## WRITTEN PROBLEM
Restate the data below word for word. Skip any images it contains.

## SOURCE DATA
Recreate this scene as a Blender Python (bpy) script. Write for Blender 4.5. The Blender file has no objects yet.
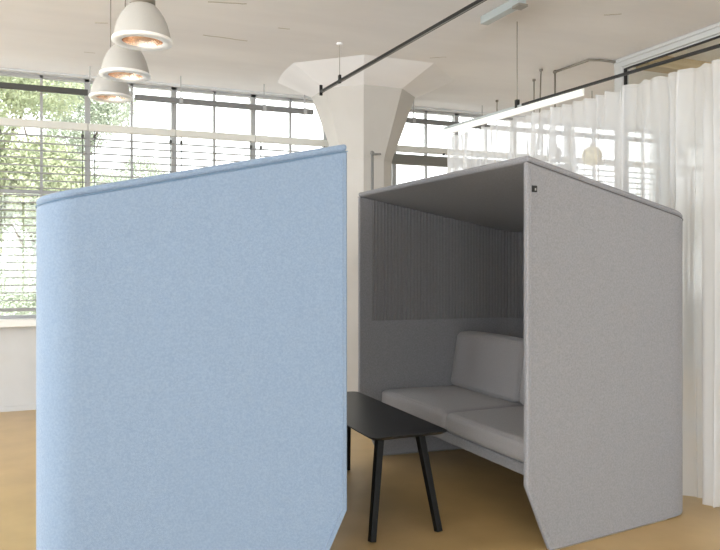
import bpy, bmesh, math, random
from mathutils import Vector, Matrix, noise
R = math.radians
random.seed(7)
C = bpy.context.scene.collection

# ------------------------------------------------------------------ helpers
def link(name, bm, m, parent=None, smooth=False, bevel=0, seg=3, sharp=40):
    me = bpy.data.meshes.new(name)
    bm.normal_update()
    bm.to_mesh(me); bm.free()
    me.materials.append(m)
    o = bpy.data.objects.new(name, me); C.objects.link(o)
    if parent: o.parent = parent
    if smooth or bevel:
        for p in me.polygons: p.use_smooth = True
    if bevel:
        b = o.modifiers.new('bevel', 'BEVEL'); b.width = bevel; b.segments = seg
        b.limit_method = 'ANGLE'; b.angle_limit = R(sharp)
        w = o.modifiers.new('wn', 'WEIGHTED_NORMAL'); w.keep_sharp = True
    return o
def tag(o, label, cat, group=None):
    o['label'] = label; o['category'] = cat
    if group: o['group'] = group
    return o
def thing(name, label, cat, loc=(0,0,0), rz=0, group=None):
    o = bpy.data.objects.new(name, None); C.objects.link(o)
    o.location = loc; o.rotation_euler = (0,0,rz); o.empty_display_size = .1
    return tag(o, label, cat, group)
def struct(o):
    o['kind'] = 'structure'; return o
def box(bm, x0, x1, y0, y1, z0, z1):
    vs = [bm.verts.new(p) for p in ((x0,y0,z0),(x1,y0,z0),(x1,y1,z0),(x0,y1,z0),(x0,y0,z1),(x1,y0,z1),(x1,y1,z1),(x0,y1,z1))]
    for f in ((3,2,1,0),(4,5,6,7),(0,1,5,4),(1,2,6,5),(2,3,7,6),(3,0,4,7)): bm.faces.new([vs[i] for i in f])
    return bm
def boxb(*a): return box(bmesh.new(), *a)
def tube(bm, a, b, r, n=12, r2=None, cap=True):
    a, b = Vector(a), Vector(b); d = (b-a).normalized()
    s = d.orthogonal().normalized(); t = d.cross(s)
    r2 = r if r2 is None else r2
    A = [bm.verts.new(a + r*(math.cos(q)*s + math.sin(q)*t)) for q in [2*math.pi*i/n for i in range(n)]]
    B = [bm.verts.new(b + r2*(math.cos(q)*s + math.sin(q)*t)) for q in [2*math.pi*i/n for i in range(n)]]
    for i in range(n): bm.faces.new((A[i],A[(i+1)%n],B[(i+1)%n],B[i]))
    if cap: bm.faces.new(A[::-1]); bm.faces.new(B)
    return bm
def bar(bm, a, b, w, h, w2=None, h2=None, up=None):
    """rectangular bar from a to b"""
    a, b = Vector(a), Vector(b); d = (b-a).normalized()
    up = Vector(up or (0,0,1)); s = d.cross(up)
    if s.length < 1e-4: s = Vector((1,0,0))
    s.normalize(); t = s.cross(d).normalized()
    w2 = w2 or w; h2 = h2 or h
    q = ((-1,-1),(1,-1),(1,1),(-1,1))
    A = [bm.verts.new(a + s*w/2*i + t*h/2*j) for i,j in q]
    B = [bm.verts.new(b + s*w2/2*i + t*h2/2*j) for i,j in q]
    for i in range(4): bm.faces.new((A[i],A[(i+1)%4],B[(i+1)%4],B[i]))
    bm.faces.new(A[::-1]); bm.faces.new(B)
    bmesh.ops.recalc_face_normals(bm, faces=bm.faces)
    return bm
def lathe(bm, prof, n=40, c=(0,0), a0=0):
    rings = []
    for r, z in prof:
        rings.append([bm.verts.new((c[0]+r*math.cos(a0+2*math.pi*i/n), c[1]+r*math.sin(a0+2*math.pi*i/n), z)) for i in range(n)])
    for A, B in zip(rings, rings[1:]):
        for i in range(n): bm.faces.new((A[i],A[(i+1)%n],B[(i+1)%n],B[i]))
    return bm, rings
def prism(poly, z0, z1, bm=None):
    bm = bm or bmesh.new()
    A = [bm.verts.new((x,y,z0)) for x,y in poly]; B = [bm.verts.new((x,y,z1)) for x,y in poly]
    n = len(poly)
    for i in range(n): bm.faces.new((A[i],A[(i+1)%n],B[(i+1)%n],B[i]))
    bm.faces.new(A[::-1]); bm.faces.new(B)
    bmesh.ops.recalc_face_normals(bm, faces=bm.faces)
    return bm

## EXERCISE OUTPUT
Recreate this scene as a Blender Python (bpy) script. Write for Blender 4.5. The Blender file has no objects yet.
import bpy, bmesh, math, random
from mathutils import Vector, Matrix, noise
R = math.radians
random.seed(7)
C = bpy.context.scene.collection

# ------------------------------------------------------------------ helpers
def link(name, bm, m, parent=None, smooth=False, bevel=0, seg=3, sharp=40):
    me = bpy.data.meshes.new(name)
    bm.normal_update()
    bm.to_mesh(me); bm.free()
    me.materials.append(m)
    o = bpy.data.objects.new(name, me); C.objects.link(o)
    if parent: o.parent = parent
    if smooth or bevel:
        for p in me.polygons: p.use_smooth = True
    if bevel:
        b = o.modifiers.new('bevel', 'BEVEL'); b.width = bevel; b.segments = seg
        b.limit_method = 'ANGLE'; b.angle_limit = R(sharp)
        w = o.modifiers.new('wn', 'WEIGHTED_NORMAL'); w.keep_sharp = True
    return o
def tag(o, label, cat, group=None):
    o['label'] = label; o['category'] = cat
    if group: o['group'] = group
    return o
def thing(name, label, cat, loc=(0,0,0), rz=0, group=None):
    o = bpy.data.objects.new(name, None); C.objects.link(o)
    o.location = loc; o.rotation_euler = (0,0,rz); o.empty_display_size = .1
    return tag(o, label, cat, group)
def struct(o):
    o['kind'] = 'structure'; return o
def box(bm, x0, x1, y0, y1, z0, z1):
    vs = [bm.verts.new(p) for p in ((x0,y0,z0),(x1,y0,z0),(x1,y1,z0),(x0,y1,z0),(x0,y0,z1),(x1,y0,z1),(x1,y1,z1),(x0,y1,z1))]
    for f in ((3,2,1,0),(4,5,6,7),(0,1,5,4),(1,2,6,5),(2,3,7,6),(3,0,4,7)): bm.faces.new([vs[i] for i in f])
    return bm
def boxb(*a): return box(bmesh.new(), *a)
def tube(bm, a, b, r, n=12, r2=None, cap=True):
    a, b = Vector(a), Vector(b); d = (b-a).normalized()
    s = d.orthogonal().normalized(); t = d.cross(s)
    r2 = r if r2 is None else r2
    A = [bm.verts.new(a + r*(math.cos(q)*s + math.sin(q)*t)) for q in [2*math.pi*i/n for i in range(n)]]
    B = [bm.verts.new(b + r2*(math.cos(q)*s + math.sin(q)*t)) for q in [2*math.pi*i/n for i in range(n)]]
    for i in range(n): bm.faces.new((A[i],A[(i+1)%n],B[(i+1)%n],B[i]))
    if cap: bm.faces.new(A[::-1]); bm.faces.new(B)
    return bm
def bar(bm, a, b, w, h, w2=None, h2=None, up=None):
    """rectangular bar from a to b"""
    a, b = Vector(a), Vector(b); d = (b-a).normalized()
    up = Vector(up or (0,0,1)); s = d.cross(up)
    if s.length < 1e-4: s = Vector((1,0,0))
    s.normalize(); t = s.cross(d).normalized()
    w2 = w2 or w; h2 = h2 or h
    q = ((-1,-1),(1,-1),(1,1),(-1,1))
    A = [bm.verts.new(a + s*w/2*i + t*h/2*j) for i,j in q]
    B = [bm.verts.new(b + s*w2/2*i + t*h2/2*j) for i,j in q]
    for i in range(4): bm.faces.new((A[i],A[(i+1)%4],B[(i+1)%4],B[i]))
    bm.faces.new(A[::-1]); bm.faces.new(B)
    bmesh.ops.recalc_face_normals(bm, faces=bm.faces)
    return bm
def lathe(bm, prof, n=40, c=(0,0), a0=0):
    rings = []
    for r, z in prof:
        rings.append([bm.verts.new((c[0]+r*math.cos(a0+2*math.pi*i/n), c[1]+r*math.sin(a0+2*math.pi*i/n), z)) for i in range(n)])
    for A, B in zip(rings, rings[1:]):
        for i in range(n): bm.faces.new((A[i],A[(i+1)%n],B[(i+1)%n],B[i]))
    return bm, rings
def prism(poly, z0, z1, bm=None):
    bm = bm or bmesh.new()
    A = [bm.verts.new((x,y,z0)) for x,y in poly]; B = [bm.verts.new((x,y,z1)) for x,y in poly]
    n = len(poly)
    for i in range(n): bm.faces.new((A[i],A[(i+1)%n],B[(i+1)%n],B[i]))
    bm.faces.new(A[::-1]); bm.faces.new(B)
    bmesh.ops.recalc_face_normals(bm, faces=bm.faces)
    return bm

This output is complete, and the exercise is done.